I’m between sessions at the Nevada Governor’s Global Tourism Summit, and after hearing so many fantastic speakers talking about the different things happening in the travel and tourism marketing industry, I felt compelled to write a short blog post. Everyone here has great ideas, great products, great services –everything the Silver State needs to maintain its presence as a fantastic tourism destination. But the biggest thing everyone’s been harping on is ROI. Proving that something works is the backbone for funding, for buy-in, for proving value, and especially for gaining traction with stakeholders. For that to work, it all comes down to being able to measure what matters.
Focus on the essentials.
Many marketers I’ve worked with want to track everything. Clicks, engagement, PR clips, impressions, OOH impressions, net promoter score – the list goes on. Don’t get me wrong, each of these is valuable for someone, but rarely is it all valuable for everyone.
I’m a huge fan of setting clear goals. I read about the topic a lot, I make it a priority with my clients before we begin work, and I use it in my personal life to accomplish basically anything that’s worth accomplishing. Goals keep us focused and make achievement possible, and when they’re measureable, there’s no question about what’s most important.
Use your goals to plan your measurement strategy.
A measureable goal doesn’t just guide your marketing – it also guides how you should measure ROI. If your goal is to increase visitor volume in your hotel, resort or destination, then that’s the data you should be measuring. If it’s to raise the total economic impact, or customer spend, or customer interactions per month, etc., then that’s what you need to measure.
So how do you do it? You plan a measurement strategy around your goal. This is where market research steps in. When your marketing goals are being developed, your market research team needs to be in the loop to determine how they’re going to track your marketing’s progress. The right methodology can make or break a strategy, because the right research methodology will ultimately tell you if what you’re doing is working.
Be sure it’s the right thing.
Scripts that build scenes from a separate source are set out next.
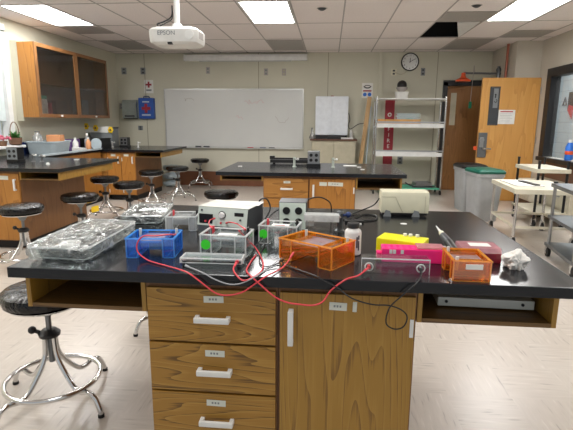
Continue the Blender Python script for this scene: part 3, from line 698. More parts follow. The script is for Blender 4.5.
# pipette leaning on the box
t = thing('pipette', 'black and beige pipette with a white tip propped on the tip box', 'pipette', (0, 0, 0))
a = Vector((.424, 1.82, .985)); e = Vector((.440, 1.66, .953)); dv = e-a
m = MB().cyl(a, a+dv*.38, .0016, .006); m.build('tip', M['white'], t, True)
MB().cyl(a+dv*.381, a+dv*.52, .0095, .011).build('collar', M['cream'], t, True)
MB().cyl(a+dv*.521, a+dv*.9, .012, .015).build('shaft', M['darkgrey'], t, True)
MB().cyl(a+dv*.901, a+dv*1.5, .016, .014).build('handle', M['black'], t, True)
MB().cyl(a+dv*1.501, a+dv*1.6, .006).cyl(a+dv*1.601, a+dv*1.66, .01).build('plunger', M['white'], t, True)
# crumpled tissue
m = MB(); bmesh.ops.create_icosphere(m.bm, subdivisions=5, radius=.034)
for v in m.bm.verts:
    n = v.co.normalized(); r = .9+.5*noise.noise(n*1.6+Vector((4, 1, 2)))+.3*abs(noise.noise(n*2.8+Vector((9, 0, 0))))+.03*noise.noise(n*9)
    v.co = n*.036*r; v.co.z = max(v.co.z*1.0+.026, 0)
tag(m.build('crumpled_tissue', M['tissue'], None, .5, (.622, 1.54, ZT)), 'crumpled white tissue near the right edge of the front bench', 'tissue')
# cream unit at the back right
t = thing('cream_power_unit', 'cream rounded unit on grey feet at the back edge of the front bench', 'power unit', (.39, 2.42, ZT), .02)
pr = [(-.05, .018), (-.053, .03), (-.053, .105), (-.045, .122), (-.03, .127), (.05, .127), (.055, .12), (.055, .018)]
MB().prism(pr, 0, -.118, .118).build('case', M['cream'], t, .6)
B(-.112, .112, -.045, .05, .006, .0175).build('underside', M['black'], t)
for x in (-.088, .055): MB().prism([(x-.02, 0), (x+.02, 0), (x+.014, .028), (x-.008, .034)], 1, -.06, -.0535).build('foot', M['midgrey'], t)
sm = MB(); sm.tube([(-.118, -.0535, .1), (-.05, -.0535, .1), (-.01, -.0535, .02)], .0012, 6, smooth=0); sm.tube([(.1, -.0535, .02), (.1, -.0535, .105)], .001, 6, smooth=0); sm.build('panel_seam', M['beige'], t)
tag(MB().cyl((0, 0, 0), (0, 0, .0015), .016, seg=9).move((0, 0, 0)).build('paper_scrap', M['paper'], None, None, (.36, 2.19, ZT)), 'small round white scrap in front of the cream unit', 'paper scrap')
tag(B(-.045, .045, -.014, .014, 0, .012, .003).rot(.02).build('power_adapter', M['blackrub'], None, None, (.128, 2.19, ZT)), 'flat black adapter lying behind the white bottle', 'adapter')
tag(B(-.03, .03, -.006, .006, 0, .006).build('label_strip', M['paper'], None, None, (.13, 2.15, ZT)), 'short white strip on the bench before the black adapter', 'strip')
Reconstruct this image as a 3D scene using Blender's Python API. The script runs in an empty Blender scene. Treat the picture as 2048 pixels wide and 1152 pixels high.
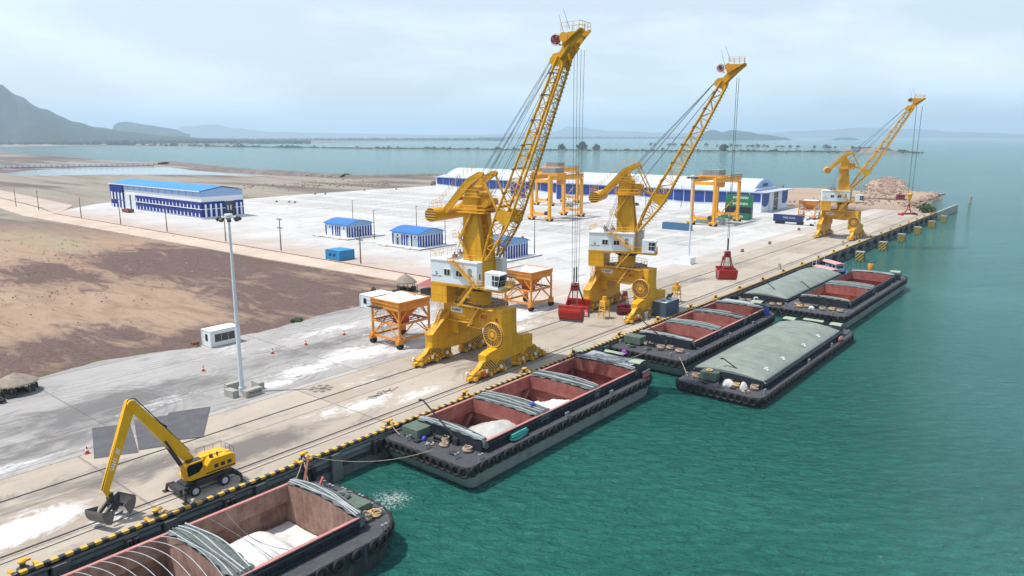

Research can help.
The benefit of having your Research involved is that they can advise the strategy to measure, as well as decide if the metric you’re measuring is the right one.
Quick story – a few years ago I had a client who was measuring viability of marriages in their market. Based on their metrics, the number of marriages overall were down. Nationwide, this is actually an interesting trend, but the important thing about this story is the two metrics we measured. First, we took a look at the number of licenses issued in the market each month, which, sure enough, was down year-over-year. Second, we looked at the number of wedding chapels in the market year-over-year, and, sure enough, several had closed. Key takeaway, marriage is down.
Except that wasn’t the whole picture. What I later found was three important things:
1) Most people that got married did not do it in a wedding chapel. They found alternative venue options, which is a rising trend in that industry.
2) Not everyone who gets married gets their marriage license in this market.
3) Dollar for dollar, a lot of the businesses who provided services to the marriage industry were seeing year-over-year increases.
The takeaway? We weren’t measuring the right thing. My client made assumptions about the metrics we were measuring, and that led to the wrong conclusions. The bigger picture told a different story, and thanks to the right research, we were able to steer the client back on course by looking at different, more indicative metrics.
Hyper-focus on your chosen metrics.
Once you know what you’re measuring, and know how you’re going to measure it, it’s time to focus on those metrics hardcore. Build dashboards, measure performance, obsess, and focus on incremental change over time.
We humans love progress – it’s one of the best things we can do to stay motivated. Ongoing measurement of the right metrics will show you progress and keep your marketing team hungry and competitive.
And while you’re focusing on what’s been deemed important, you also need to ignore what isn’t. If you’re measuring visitor volume, don’t obsess over CTR. If you’re measuring net promoter, don’t obsess over PR clips. Focus on the metric that matters to you, and let that be your guiding light. Otherwise you’ll get lost in the weeds.
When to measure the little stuff.
When should you measure CTR, PR clips, etc. when those aren’t your goal? When they are your goal.
Ok, that sounds contradictory, but hear me out. In marketing, you need to also measure your tactics, and your tactics should be guided by your strategy.
Are you trying to grow visitor volume? And does PR fit into that strategy? If so, visitor volume is your overall metric for success. But if you’re the PR manager on that team, the PR clips are still your bread and butter. Why? Because the strategy has dictated that your role in the process is vital for that end result.
The great thing about goals and strategy working together is that each tactic can have its individual goals as well. When those tactics really come together as a full-blown strategy, and everyone involved achieves their tactic-based goals, the big-picture goal gets achieved. And measuring those individual tactics with the same hyper-focus, when and only when that tactic is specifically within your purview, is how everyone on the team will achieve that important incremental success.
Measure everything to gain nothing.
Remember, if you try to measure everything, you’ll gain nothing from a knowledge standpoint. You’ll get lost focusing on the wrong things, and the right ones won’t hold nearly the power that they should.
When you want it done right, pick a goal and a metric that work hand in hand, and bring in a great researcher to help guide the metric measurement process. Let that metric allow you to prove your success, and you’ll never having a problem defining the ROI of your marketing activities again.